日本人が親しんでいる薬味の一つとして挙げられる「七味唐辛子」。
唐辛子を筆頭に、ゴマや陳皮、山椒などの7種類の素材を合わせた薬味であるが、長野にはお土産の代表として名前が挙がる「八幡屋礒五郎(やわたやいそごろう)」がある。今回はその本店を訪ねてみた。
日本の「三大七味」と言えば、東京・浅草の「やげん堀」、京都・清水の「七味屋」、そして長野・善光寺の「八幡屋礒五郎」だ。
七味に使用する素材や量については、それぞれ独自の調合方法があり、決められたものではないのだそう。自分好みの七味を選びたい。
さて、善光寺の山門の脇に、八幡屋礒五郎の本店がある。
昔から善光寺参りのお土産として親しまれてきた老舗だが、今は様々な工夫がなされ七味を上手に使った逸品が並んでいて面白い。
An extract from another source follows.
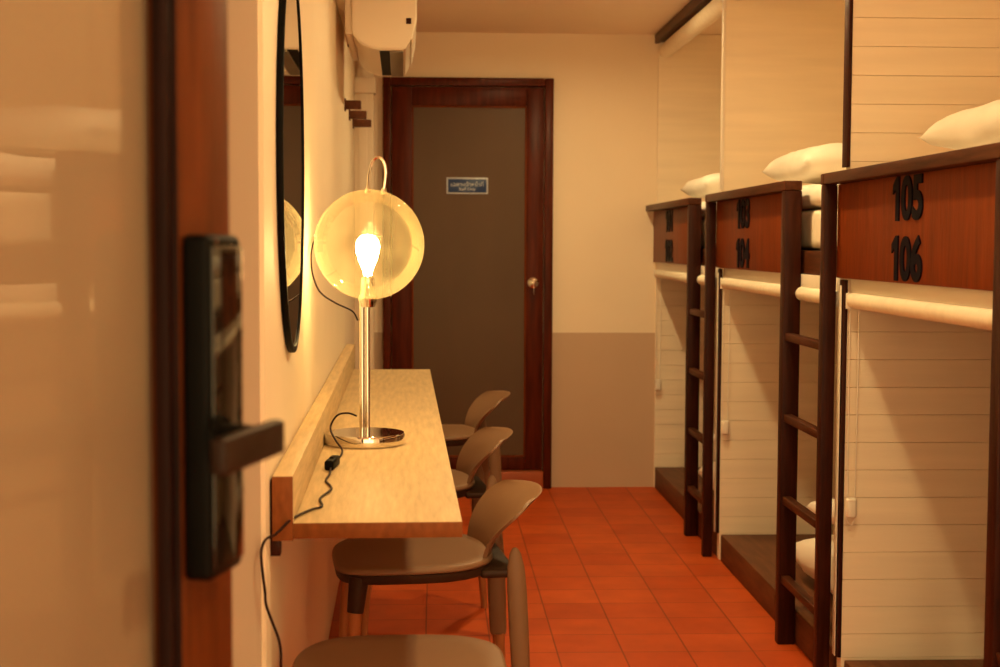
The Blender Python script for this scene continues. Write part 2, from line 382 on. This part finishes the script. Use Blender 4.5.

善光寺でのお参りを済ませたら、ぜひ立ち寄ってみよう。
七味にこだわりたい、自分好みの七味を作ってみたいという人のために、本店では調合をしてくれる(長野駅ビル内でも可能)。
まずはベースを決め、そこに山椒やゆず、紫蘇などを加えてもらう。目の前にずらりと並んだスパイスの中から丁寧に分量を量り、手元の調合用の器へと入れていく。最後に混ぜて袋、もしくはよく知られている七味缶に入れて完成!
これで自分だけの七味が出来上がり。何を調合したのかが分かるように「調合カルテ」をもらって終了。次に行った時は別のスパイスに挑戦してみよう、という楽しみができる。
また、ここにあるのは辛いものばかりではない。なんと、七味を使ったスイーツもあるのだ。
綺麗な7色の「七味マカロン」や、スパイスの入ったチョコレート、そしてジェラートもある。これは是非味を知りたいということで、「七味ジェラート」に挑戦。
独特の甘みと辛味を持つという万願寺とうがらしを使った「万願寺」と、これまた珍しい「麻種(おたね)」をチョイス。「ジェラートに合う七味もあるので、お楽しみ下さい」と言われたので、ジェラートに七味をかける。
七味がかかってて見た目は辛そうだが、これが不思議な味わいで美味しい!口の中で辛いような甘いような、なんとも言えない感覚に陥った。
七味の新しい魅力と、そのこだわりが体験できる「八幡屋礒五郎」の本店。善光寺を訪れた際は、立ち寄りたい名店だ。